To answer these questions let’s look at some of the ways that people work. We either work alone or in teams. Invariably we all have to ask others for information every day. And most of us interact with one or more computer systems daily. These activities can be broadly grouped into Structured Work and Unstructured Work.

Structured work is typically done using a computer system where a business process has been defined and we follow that process for each interaction. For example Sales Order Processing – every transaction although different goes through the same process with the same outcome and the information that we require to carry out the transaction is held in the system that we use. Many of us work this way every day, but the vast majority of people in a business are involved in Unstructured Work every day.

Unstructured work is made of everyday business activities like, taking a customer, supplier or partner telephone call, writing and responding to emails, sitting in meetings either with customers or with other staff members to make decisions and share information.

In most cases this is where the big productivity gains are to be realised. Structured work for the most part is based on systems vendors basing their product offerings on global best practise so in most cases whatever can be optimised from a productivity perspective has already been done.
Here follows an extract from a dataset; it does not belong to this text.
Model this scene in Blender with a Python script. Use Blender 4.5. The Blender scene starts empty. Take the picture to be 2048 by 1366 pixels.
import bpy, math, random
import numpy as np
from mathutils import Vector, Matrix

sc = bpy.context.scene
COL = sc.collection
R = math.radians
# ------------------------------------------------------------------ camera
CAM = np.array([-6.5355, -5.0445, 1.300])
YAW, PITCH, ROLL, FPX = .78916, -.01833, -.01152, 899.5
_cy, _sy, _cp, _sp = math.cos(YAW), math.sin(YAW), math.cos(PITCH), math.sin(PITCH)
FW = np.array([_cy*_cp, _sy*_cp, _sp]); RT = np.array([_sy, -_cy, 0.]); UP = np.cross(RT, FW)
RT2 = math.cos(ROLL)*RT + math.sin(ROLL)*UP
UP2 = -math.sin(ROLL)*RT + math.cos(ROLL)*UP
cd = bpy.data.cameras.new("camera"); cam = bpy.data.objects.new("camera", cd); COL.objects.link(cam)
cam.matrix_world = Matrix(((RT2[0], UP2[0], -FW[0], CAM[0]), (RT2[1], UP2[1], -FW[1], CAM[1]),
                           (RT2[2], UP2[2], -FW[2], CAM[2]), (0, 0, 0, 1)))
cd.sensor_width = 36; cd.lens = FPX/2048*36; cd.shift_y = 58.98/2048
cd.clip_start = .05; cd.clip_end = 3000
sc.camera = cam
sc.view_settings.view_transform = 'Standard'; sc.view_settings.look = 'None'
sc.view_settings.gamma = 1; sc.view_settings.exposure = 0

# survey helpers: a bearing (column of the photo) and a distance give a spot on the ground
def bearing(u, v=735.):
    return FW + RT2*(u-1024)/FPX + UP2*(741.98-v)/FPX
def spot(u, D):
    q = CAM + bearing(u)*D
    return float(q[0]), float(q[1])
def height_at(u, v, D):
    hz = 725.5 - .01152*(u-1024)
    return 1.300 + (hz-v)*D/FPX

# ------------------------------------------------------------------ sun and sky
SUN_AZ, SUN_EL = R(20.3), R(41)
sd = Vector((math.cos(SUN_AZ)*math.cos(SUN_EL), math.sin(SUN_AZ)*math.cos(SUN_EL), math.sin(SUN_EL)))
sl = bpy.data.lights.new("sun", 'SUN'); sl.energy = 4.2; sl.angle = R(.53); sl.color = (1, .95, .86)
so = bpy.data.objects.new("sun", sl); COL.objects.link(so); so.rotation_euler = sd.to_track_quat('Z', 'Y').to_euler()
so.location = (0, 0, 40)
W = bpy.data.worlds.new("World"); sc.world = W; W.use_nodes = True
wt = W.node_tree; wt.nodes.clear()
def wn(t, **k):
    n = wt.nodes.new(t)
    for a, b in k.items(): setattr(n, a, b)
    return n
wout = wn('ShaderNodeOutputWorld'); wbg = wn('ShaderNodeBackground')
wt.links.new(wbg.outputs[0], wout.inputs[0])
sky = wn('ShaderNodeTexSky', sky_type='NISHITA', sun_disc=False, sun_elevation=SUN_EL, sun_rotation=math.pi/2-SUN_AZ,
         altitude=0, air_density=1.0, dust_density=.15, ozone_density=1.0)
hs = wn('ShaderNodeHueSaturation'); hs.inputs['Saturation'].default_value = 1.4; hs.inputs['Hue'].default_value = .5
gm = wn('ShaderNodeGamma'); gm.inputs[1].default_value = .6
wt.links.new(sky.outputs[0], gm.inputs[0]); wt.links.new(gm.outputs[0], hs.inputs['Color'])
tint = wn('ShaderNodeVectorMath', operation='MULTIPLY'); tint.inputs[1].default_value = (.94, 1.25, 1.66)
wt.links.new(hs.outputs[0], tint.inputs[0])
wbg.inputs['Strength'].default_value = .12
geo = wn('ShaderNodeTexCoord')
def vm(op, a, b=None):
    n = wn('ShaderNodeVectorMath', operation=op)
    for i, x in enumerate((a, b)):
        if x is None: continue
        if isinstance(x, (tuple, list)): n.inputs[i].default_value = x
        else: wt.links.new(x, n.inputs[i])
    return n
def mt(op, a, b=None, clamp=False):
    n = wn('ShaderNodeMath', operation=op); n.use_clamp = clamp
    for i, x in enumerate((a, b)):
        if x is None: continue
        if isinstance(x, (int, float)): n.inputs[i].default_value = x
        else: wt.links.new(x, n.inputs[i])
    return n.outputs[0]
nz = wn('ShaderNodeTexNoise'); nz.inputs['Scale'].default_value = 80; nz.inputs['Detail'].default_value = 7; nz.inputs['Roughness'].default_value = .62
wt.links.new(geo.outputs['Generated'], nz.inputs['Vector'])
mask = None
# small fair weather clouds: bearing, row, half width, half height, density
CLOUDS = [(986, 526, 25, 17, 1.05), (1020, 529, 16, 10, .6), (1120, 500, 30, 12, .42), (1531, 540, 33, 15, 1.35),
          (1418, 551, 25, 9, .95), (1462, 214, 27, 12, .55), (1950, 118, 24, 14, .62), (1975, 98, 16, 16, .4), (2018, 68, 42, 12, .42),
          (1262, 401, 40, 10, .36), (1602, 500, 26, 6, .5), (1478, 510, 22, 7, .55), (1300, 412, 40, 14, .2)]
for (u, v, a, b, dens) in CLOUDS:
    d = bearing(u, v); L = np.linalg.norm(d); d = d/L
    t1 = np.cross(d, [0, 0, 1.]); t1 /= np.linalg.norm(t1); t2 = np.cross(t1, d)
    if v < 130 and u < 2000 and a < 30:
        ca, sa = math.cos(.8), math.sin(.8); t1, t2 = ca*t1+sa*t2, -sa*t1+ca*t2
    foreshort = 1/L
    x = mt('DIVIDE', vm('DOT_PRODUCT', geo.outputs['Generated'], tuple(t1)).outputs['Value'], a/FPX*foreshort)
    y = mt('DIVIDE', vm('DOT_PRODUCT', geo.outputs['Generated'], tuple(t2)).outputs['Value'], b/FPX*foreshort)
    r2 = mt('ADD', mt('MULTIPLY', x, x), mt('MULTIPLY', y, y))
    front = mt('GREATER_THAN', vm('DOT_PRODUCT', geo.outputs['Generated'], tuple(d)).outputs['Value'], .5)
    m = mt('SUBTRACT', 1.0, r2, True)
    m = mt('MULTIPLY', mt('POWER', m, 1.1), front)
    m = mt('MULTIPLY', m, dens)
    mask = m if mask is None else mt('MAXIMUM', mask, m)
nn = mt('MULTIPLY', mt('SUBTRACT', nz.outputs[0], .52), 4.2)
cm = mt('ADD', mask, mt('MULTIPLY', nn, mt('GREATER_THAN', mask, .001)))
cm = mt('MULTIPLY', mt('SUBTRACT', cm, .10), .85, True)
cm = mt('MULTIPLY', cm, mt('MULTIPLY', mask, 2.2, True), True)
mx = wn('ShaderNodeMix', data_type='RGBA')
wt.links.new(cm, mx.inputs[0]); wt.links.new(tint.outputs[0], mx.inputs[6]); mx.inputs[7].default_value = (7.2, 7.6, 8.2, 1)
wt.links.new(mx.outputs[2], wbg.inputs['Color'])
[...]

Unstructured work is a quagmire of complexity. Take what is today a very simple task of making a telephone call. Even in this modern day we make calls, leave messages and have to follow up time and time again simply because we do not understand or perceive availability in our communications.

Think of the simple task of collaborating around a customer proposal. We create a document and then proceed to email it to everyone in the team for updates and contributions. Pretty soon everybody is confused about which version of the document is being used, what contributions have been added etc.

 
To drive productivity in today’s business environment i5 focuses on enabling the following core business activities:
Team collaboration  
Content Management
Unified Communications
   

Team Collaboration
The challenges here are often how you bridge geographic and team silos so as to facilitate collaboration and how to find the people in the business who have the right skills to make meaningful contributions to the business.

We start out simple by enabling teams to create team workspaces where they can begin to save documents, meeting information,

research etc into a single repository that holds all the information that each team member could possibly require given the task at hand.

We then extend the reach of the team portals into the division introducing the ability to Search for information across team sites thereby ensuring access to information and optimising knowledge management by allowing other teams to leverage off work that has already been completed in the past. Finally these portals extend out into the business itself and in many customers out to the Internet and Extranet giving customers and partners access to the information that they require to transaction and collaborate with a business.

As we grow these solutions we introduce best practises around Document Lifecycle Management and Enterprise Content Management. More often than not Records Management because a requirement because of the compliance requirements expected from companies.

While crucial as an element of productivity how teams create and share documents and gain access to information is only small part of the collaborative cycles.

Team Communications
More often than not team communications in the form of telephone calls, emails and even instant messaging become crucial for effective teams to function. Taking the guess work, the wasted time and call costs out of making telephone calls drives immediate productivity gains into companies. Using Microsoft Office Communications Server and Microsoft communications tools we introduce Application level Instant Messaging and Voice communications into the portals and the Microsoft Office tools people are using. Using the idea of Presence (when a person is online) I can see when people are available and thus am able to make connections with them first time seriously riving out wasted costs.

Unifying Voice, email, Instant Messaging and other telephony services into a single Outlook Inbox ensure people get the information and are able to make either written or voce responses right there from Outlook.

Content Management
Once these tools are in place the challenge fast becomes how to manage and traverse all the information. How do you find that one document with the proposal for the customer, or how do you find the signed customer proposal?
Helping companies to understand the document life cycle and the use of meta data to build document taxonomies while automating tasks and enabling workflows completes the journey giving companies the tools and access to the information as and when they need it.
Finally realising this type of productivity sounds complex and costly and it would be if you purchased technologies enablers from different vendors, but using Microsoft’s platform and the extensive reach of the Microsoft Office product set i5 are able to provide these solutions for a fraction of the cost while helping businesses realise their investment in Microsoft technologies.